La course au large lui tend les bras. Thierry devient préparateur du trimaran Haute-Normandie de Paul Vatine. Puis enchaîne avec la Mini-Transat qu’il remporte en 1993 sur Amnesty International, le nom de son bateau « Si je fais de la course au large, faut qu’il y ait un sens ! ». La Mini-Transat est une course dont l’esprit fraternel et solidaire convient parfaitement à Thierry. « C’est le lieu de tous les rêves où se nouent des amitiés solides ». Comme celle qu’il entretient avec Bernard Audrezet, ancien de la Mini comme lui et défricheur des croisières polaires au Spitzberg depuis 1995.  

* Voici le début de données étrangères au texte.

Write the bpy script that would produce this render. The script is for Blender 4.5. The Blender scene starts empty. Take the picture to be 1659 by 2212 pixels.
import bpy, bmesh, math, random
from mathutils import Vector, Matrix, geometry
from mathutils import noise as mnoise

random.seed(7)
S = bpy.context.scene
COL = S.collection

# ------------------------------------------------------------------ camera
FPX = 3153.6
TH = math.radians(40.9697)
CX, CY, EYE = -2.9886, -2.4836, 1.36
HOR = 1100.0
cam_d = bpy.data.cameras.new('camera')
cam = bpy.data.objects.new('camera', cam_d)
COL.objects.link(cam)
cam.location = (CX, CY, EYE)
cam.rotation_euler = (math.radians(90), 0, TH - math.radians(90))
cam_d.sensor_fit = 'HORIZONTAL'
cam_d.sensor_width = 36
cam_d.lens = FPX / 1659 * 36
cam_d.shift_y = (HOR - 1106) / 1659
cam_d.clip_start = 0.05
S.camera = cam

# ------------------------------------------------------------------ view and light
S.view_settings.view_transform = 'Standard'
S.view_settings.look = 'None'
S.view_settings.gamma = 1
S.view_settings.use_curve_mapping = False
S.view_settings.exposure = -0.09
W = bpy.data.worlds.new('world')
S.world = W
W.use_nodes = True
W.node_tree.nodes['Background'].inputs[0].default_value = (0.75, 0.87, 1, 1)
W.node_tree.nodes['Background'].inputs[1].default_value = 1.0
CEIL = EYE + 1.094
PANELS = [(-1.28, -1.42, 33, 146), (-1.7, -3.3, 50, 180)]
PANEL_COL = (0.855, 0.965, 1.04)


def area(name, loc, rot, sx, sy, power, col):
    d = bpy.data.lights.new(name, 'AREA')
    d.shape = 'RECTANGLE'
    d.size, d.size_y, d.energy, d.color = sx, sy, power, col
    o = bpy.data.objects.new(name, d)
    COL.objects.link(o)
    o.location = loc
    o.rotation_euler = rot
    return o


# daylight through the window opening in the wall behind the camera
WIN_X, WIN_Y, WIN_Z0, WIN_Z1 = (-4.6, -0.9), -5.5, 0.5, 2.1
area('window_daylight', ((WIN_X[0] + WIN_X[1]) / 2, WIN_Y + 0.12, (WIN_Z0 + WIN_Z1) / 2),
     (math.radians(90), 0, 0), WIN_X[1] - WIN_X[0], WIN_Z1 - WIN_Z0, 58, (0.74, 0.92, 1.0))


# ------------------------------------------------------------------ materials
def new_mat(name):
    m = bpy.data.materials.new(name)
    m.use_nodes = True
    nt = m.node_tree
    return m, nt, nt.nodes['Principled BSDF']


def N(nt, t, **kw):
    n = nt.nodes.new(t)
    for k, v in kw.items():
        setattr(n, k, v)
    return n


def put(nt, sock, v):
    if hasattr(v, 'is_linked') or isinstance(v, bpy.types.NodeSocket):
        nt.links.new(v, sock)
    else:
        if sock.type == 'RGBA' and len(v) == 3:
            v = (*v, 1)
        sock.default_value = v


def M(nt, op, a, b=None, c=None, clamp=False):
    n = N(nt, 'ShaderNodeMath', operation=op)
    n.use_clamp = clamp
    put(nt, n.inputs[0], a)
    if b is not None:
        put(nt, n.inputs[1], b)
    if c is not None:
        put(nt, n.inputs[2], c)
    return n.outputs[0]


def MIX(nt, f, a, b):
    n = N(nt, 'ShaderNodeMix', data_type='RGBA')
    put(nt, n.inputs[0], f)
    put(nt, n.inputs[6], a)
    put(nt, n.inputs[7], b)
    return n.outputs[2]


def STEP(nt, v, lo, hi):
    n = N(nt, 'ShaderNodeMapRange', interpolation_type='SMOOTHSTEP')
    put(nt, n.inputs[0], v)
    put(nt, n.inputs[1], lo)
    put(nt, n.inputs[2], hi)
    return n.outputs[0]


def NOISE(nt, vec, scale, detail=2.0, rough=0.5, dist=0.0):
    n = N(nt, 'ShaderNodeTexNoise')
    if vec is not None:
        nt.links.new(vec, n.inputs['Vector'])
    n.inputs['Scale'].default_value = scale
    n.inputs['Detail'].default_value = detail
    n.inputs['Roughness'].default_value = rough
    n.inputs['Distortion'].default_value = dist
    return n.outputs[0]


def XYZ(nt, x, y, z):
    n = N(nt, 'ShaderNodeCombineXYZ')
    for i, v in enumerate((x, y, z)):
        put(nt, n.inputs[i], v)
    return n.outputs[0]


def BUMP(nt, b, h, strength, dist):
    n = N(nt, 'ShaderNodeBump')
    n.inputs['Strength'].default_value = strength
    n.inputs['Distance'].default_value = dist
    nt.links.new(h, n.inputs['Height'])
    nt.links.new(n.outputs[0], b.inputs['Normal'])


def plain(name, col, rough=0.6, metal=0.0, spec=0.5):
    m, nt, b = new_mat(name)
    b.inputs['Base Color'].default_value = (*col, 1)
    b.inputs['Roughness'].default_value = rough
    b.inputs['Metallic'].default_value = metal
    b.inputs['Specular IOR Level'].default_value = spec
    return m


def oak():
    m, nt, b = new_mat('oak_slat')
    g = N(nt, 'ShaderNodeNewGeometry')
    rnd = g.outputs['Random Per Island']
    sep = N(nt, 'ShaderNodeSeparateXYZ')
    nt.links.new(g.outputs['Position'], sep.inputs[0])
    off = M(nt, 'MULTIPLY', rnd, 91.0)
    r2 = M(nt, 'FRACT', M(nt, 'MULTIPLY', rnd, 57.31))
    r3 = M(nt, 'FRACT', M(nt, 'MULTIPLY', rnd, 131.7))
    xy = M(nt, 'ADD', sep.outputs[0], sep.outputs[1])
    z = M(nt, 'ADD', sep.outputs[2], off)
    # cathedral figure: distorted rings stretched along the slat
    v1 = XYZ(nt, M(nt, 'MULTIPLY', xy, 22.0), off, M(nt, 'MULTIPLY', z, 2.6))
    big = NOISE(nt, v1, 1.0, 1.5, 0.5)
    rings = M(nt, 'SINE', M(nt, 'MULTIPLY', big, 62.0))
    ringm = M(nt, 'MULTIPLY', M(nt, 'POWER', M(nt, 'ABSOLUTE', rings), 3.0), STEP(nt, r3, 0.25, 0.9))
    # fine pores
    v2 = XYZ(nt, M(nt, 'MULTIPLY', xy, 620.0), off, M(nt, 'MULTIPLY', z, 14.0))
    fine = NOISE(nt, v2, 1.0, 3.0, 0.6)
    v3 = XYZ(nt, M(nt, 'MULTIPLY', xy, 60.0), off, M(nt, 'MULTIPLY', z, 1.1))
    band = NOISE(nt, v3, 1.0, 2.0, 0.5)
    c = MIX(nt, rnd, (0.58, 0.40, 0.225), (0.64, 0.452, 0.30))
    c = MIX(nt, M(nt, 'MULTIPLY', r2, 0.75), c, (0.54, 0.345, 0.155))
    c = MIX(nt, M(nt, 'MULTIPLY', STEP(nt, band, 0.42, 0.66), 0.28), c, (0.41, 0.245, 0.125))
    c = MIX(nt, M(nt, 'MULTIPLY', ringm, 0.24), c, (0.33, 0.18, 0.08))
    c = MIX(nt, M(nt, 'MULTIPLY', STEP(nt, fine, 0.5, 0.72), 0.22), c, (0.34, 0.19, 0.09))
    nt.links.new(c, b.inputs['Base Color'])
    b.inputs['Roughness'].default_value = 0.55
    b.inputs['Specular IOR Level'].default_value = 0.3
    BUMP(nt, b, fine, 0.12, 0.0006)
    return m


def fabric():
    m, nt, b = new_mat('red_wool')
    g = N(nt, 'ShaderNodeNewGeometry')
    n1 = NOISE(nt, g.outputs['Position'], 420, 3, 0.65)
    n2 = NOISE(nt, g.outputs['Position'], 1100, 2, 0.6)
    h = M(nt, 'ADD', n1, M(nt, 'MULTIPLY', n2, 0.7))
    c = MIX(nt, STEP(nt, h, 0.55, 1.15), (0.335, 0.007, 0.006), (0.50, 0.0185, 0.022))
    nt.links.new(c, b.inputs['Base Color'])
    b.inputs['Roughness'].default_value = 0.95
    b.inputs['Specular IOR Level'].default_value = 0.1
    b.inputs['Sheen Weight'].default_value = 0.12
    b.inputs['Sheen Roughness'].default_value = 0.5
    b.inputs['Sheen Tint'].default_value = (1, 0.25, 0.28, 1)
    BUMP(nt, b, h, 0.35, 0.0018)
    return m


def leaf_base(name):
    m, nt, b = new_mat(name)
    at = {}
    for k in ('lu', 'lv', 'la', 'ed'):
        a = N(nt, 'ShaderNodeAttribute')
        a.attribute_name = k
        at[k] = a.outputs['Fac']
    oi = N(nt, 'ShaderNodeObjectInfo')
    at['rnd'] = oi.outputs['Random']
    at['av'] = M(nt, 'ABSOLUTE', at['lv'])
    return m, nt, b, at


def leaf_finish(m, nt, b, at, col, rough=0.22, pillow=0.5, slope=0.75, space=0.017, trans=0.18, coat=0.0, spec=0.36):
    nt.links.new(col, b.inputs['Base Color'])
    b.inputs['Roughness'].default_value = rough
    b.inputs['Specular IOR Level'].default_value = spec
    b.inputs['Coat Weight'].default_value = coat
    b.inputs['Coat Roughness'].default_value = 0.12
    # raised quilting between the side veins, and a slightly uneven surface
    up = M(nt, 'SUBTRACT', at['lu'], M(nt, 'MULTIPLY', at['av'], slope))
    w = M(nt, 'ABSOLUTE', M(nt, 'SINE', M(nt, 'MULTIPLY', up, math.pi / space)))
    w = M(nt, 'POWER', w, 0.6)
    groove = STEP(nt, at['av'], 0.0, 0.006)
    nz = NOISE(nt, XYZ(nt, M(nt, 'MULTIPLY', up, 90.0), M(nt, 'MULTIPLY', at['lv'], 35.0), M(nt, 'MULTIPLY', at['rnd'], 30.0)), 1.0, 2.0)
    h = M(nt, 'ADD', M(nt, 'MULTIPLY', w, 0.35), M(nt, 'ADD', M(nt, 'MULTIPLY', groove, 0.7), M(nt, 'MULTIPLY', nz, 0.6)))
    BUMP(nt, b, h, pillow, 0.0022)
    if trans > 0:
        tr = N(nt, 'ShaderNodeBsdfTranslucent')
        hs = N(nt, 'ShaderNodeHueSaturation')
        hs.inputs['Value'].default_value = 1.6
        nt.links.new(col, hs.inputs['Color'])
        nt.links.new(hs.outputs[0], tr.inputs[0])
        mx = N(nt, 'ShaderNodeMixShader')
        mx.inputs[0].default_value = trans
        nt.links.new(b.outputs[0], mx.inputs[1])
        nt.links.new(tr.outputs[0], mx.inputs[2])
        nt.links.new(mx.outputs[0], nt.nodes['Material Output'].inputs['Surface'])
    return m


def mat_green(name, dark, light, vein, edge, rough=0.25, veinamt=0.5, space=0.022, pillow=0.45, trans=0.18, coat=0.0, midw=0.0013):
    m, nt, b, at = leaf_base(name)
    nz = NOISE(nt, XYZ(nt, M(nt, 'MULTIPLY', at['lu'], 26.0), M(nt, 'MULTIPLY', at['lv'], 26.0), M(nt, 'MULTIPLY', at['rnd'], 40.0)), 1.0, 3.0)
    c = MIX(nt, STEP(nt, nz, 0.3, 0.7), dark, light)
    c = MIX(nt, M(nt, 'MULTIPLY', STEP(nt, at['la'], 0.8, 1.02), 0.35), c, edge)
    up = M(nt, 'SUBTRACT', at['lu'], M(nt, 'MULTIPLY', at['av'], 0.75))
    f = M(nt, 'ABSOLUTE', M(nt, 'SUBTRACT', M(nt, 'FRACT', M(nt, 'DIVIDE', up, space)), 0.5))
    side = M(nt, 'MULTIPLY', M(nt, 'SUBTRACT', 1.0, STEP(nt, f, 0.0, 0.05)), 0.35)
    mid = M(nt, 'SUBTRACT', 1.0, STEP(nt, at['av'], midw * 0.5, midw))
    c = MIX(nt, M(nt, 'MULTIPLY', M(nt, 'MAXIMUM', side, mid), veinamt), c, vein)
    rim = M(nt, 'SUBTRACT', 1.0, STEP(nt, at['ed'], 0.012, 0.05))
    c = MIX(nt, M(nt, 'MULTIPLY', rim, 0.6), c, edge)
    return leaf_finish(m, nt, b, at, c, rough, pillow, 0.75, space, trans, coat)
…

Sa victoire en Mini sous le bras, Dubois passe à la taille supérieure de bateau. Il achète un 60 pieds pour faire la Route du Rhum 1994 et le Vendée Globe 96-97 et offre encore une fois ses mètres carrés de voilures et de coque à Amnesty International. A charge pour Thierry de convaincre des partenaires financiers et techniques de s’engager dans l’histoire en défendant la même cause que lui.
L’horizon 2000 se trace autour du monde. Thierry s’est lancé dans la construction d’un 60 pieds. Une opération commando menée en 14 mois seulement donne vie à Solidaires, joli monocoque avec lequel il s’engage toujours à porter le message des défenseurs des Droits de l’Homme autour du monde. Il boucle le Vendée Globe hors course après une escale technique en Nouvelle-Zélande. L’année d’après, nouvelle circumnavigation : le navigateur termine second d’Around Alone, tour du monde en solitaire avec escale. Il clôt ainsi dix ans de course au large.

« C’était très fort, très beau mais ce n’était pas mon rêve » affirme Thierry qui a tourné la page de la compétition en 2003.

Son rêve, il le partage sur La Louise dans ses navigations arctiques.